Request: Everything from the line with "Generate a Blender" through the line with "COL = SC.collection", inclusive, should be repeated exactly, except the pictures.

Stored rows:
- - - -

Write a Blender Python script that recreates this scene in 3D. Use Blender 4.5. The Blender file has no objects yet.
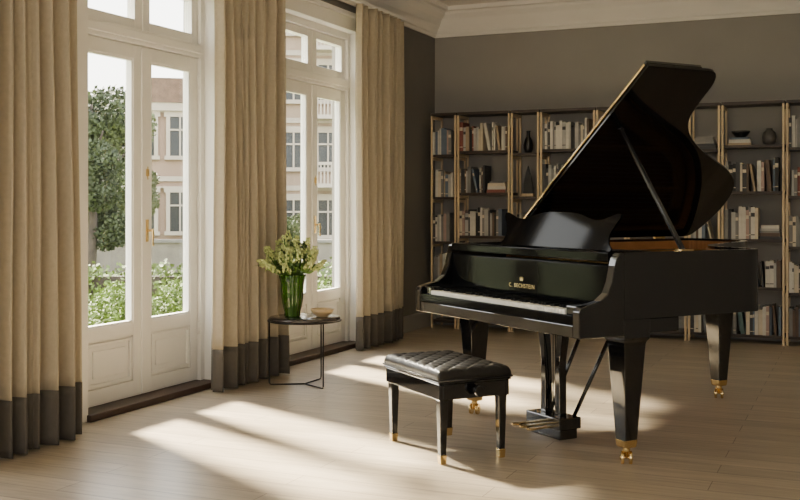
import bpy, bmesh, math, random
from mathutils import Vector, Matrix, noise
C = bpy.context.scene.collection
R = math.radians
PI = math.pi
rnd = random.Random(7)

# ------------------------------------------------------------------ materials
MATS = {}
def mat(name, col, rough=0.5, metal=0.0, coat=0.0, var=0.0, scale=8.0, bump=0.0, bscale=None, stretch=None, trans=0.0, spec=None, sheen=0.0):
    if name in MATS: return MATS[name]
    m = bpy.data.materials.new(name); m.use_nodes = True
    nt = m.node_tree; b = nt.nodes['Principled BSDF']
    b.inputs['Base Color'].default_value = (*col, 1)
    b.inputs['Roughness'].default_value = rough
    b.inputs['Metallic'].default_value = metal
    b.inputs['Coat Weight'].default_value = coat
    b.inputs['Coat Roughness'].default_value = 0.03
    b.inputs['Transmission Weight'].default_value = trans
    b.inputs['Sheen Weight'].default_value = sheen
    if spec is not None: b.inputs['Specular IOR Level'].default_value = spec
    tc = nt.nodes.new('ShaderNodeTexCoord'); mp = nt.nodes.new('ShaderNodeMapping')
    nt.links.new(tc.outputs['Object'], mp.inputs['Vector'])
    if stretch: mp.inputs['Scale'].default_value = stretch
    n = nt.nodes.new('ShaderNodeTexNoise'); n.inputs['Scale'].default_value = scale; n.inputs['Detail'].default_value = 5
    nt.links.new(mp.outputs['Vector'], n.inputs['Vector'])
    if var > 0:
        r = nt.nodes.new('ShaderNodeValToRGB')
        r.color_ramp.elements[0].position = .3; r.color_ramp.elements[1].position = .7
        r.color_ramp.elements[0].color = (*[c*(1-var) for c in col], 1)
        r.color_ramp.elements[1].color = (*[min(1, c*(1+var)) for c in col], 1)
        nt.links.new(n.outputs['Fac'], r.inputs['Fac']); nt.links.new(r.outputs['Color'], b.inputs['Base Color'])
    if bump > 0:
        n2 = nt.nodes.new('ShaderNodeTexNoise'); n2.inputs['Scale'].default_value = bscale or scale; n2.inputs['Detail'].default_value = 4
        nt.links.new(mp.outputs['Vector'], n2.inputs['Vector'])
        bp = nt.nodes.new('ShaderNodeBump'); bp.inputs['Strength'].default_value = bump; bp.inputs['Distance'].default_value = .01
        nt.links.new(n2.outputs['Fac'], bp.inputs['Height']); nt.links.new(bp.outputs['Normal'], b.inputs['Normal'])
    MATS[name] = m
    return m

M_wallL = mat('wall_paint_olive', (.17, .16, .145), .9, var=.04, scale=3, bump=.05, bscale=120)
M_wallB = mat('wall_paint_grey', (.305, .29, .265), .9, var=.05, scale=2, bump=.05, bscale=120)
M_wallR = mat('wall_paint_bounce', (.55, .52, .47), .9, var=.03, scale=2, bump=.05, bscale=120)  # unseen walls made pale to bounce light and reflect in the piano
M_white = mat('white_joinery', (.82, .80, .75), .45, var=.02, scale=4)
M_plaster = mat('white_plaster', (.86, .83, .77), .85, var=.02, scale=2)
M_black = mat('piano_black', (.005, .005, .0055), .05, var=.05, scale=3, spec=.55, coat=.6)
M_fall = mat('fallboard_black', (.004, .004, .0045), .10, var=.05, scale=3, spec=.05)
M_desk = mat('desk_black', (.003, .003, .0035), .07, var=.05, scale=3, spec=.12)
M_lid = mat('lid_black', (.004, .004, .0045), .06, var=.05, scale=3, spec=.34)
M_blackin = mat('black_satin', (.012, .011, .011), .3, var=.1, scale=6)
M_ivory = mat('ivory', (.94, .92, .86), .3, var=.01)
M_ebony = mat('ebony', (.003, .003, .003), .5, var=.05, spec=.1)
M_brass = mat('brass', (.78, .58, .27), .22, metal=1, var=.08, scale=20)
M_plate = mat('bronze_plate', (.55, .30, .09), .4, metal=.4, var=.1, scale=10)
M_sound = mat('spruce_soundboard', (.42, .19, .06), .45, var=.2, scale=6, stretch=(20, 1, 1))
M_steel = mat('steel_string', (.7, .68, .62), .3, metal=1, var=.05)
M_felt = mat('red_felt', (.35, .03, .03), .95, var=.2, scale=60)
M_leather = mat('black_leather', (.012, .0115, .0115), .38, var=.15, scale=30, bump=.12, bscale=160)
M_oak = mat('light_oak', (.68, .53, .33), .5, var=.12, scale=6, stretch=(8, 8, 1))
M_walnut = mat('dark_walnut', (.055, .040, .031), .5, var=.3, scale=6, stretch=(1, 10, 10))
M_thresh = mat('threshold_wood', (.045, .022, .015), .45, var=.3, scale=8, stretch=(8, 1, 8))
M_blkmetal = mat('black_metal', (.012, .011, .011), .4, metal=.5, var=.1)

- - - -

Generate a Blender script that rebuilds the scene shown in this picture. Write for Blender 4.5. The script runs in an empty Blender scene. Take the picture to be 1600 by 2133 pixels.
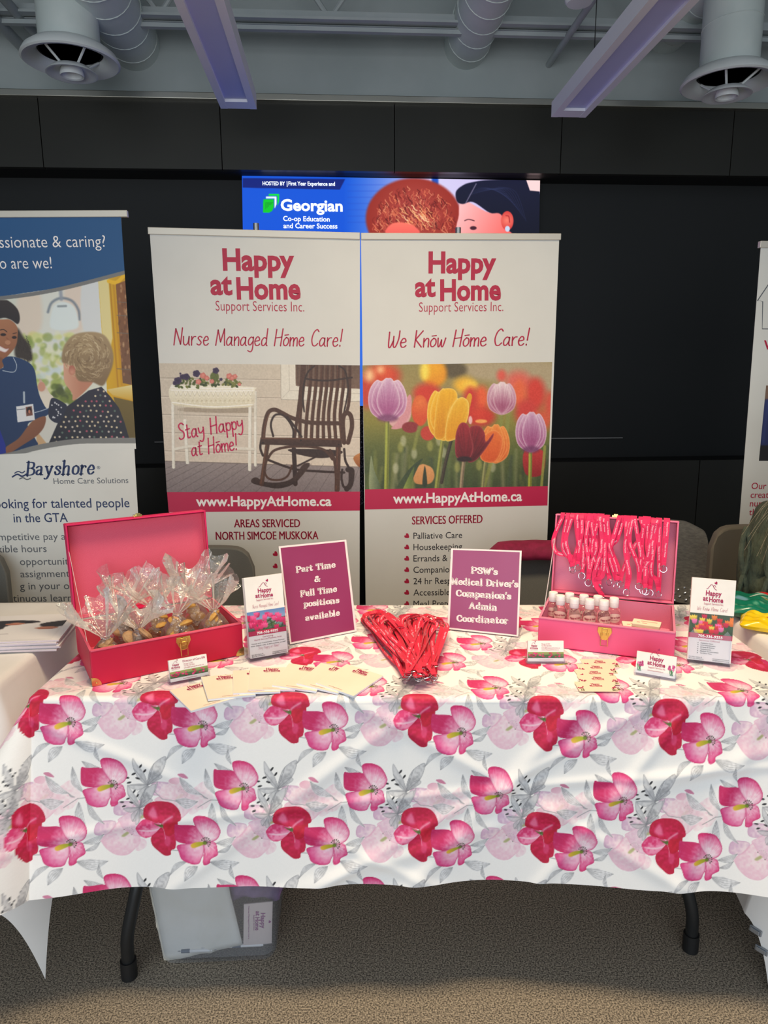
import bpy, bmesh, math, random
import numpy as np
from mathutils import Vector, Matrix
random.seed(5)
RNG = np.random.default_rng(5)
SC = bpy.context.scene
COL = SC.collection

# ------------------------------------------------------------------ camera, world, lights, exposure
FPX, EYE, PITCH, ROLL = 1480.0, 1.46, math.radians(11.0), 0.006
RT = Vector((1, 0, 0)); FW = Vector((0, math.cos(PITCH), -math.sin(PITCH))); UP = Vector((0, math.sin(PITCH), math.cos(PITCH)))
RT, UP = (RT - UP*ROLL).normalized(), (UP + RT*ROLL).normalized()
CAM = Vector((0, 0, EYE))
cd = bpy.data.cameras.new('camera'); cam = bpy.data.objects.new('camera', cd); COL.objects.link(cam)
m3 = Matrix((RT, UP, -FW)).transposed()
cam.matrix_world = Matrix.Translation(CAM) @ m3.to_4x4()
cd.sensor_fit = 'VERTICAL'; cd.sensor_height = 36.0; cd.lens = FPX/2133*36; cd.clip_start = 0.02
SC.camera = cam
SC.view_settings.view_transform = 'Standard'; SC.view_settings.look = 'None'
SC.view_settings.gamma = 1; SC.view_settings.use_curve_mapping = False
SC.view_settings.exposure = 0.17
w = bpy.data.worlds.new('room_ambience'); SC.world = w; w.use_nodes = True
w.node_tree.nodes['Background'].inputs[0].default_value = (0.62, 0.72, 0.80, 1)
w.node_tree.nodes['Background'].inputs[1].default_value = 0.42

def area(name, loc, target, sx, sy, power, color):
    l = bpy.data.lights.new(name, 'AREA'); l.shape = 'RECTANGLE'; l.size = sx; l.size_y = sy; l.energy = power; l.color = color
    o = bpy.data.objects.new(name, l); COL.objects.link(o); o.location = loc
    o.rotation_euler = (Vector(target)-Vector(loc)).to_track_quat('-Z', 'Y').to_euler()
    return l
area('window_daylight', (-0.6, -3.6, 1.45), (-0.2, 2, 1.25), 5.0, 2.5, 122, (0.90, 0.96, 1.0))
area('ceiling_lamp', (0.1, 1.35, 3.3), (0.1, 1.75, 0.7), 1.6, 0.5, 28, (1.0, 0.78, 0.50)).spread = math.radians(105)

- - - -

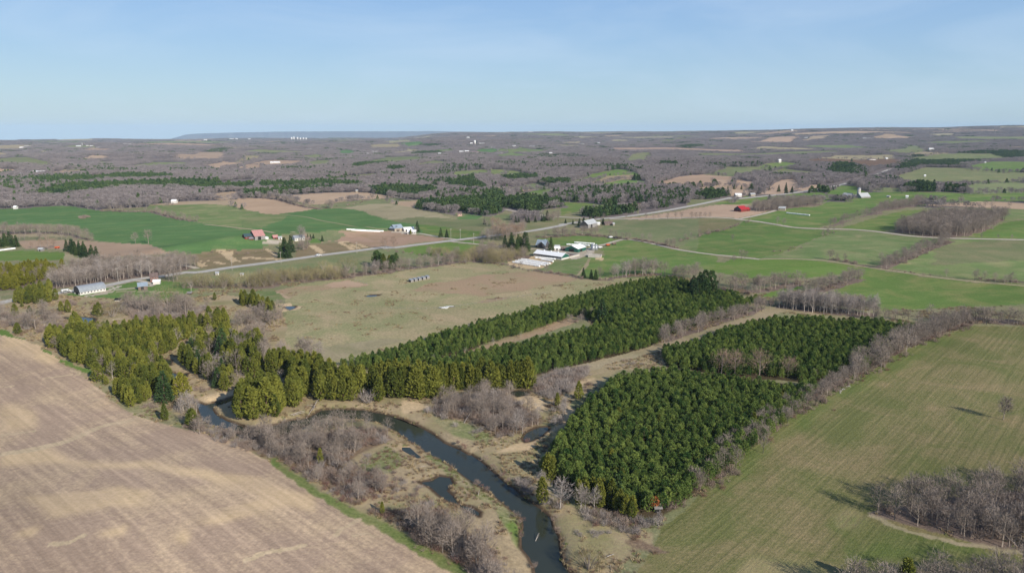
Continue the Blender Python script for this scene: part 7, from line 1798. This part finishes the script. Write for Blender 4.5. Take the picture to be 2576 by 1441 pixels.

- - - -

Solution to this exercise:
Generate a Blender script that rebuilds the scene shown in this picture. Write for Blender 4.5. The script runs in an empty Blender scene. Take the picture to be 1600 by 2133 pixels.
import bpy, bmesh, math, random
import numpy as np
from mathutils import Vector, Matrix
random.seed(5)
RNG = np.random.default_rng(5)
SC = bpy.context.scene
COL = SC.collection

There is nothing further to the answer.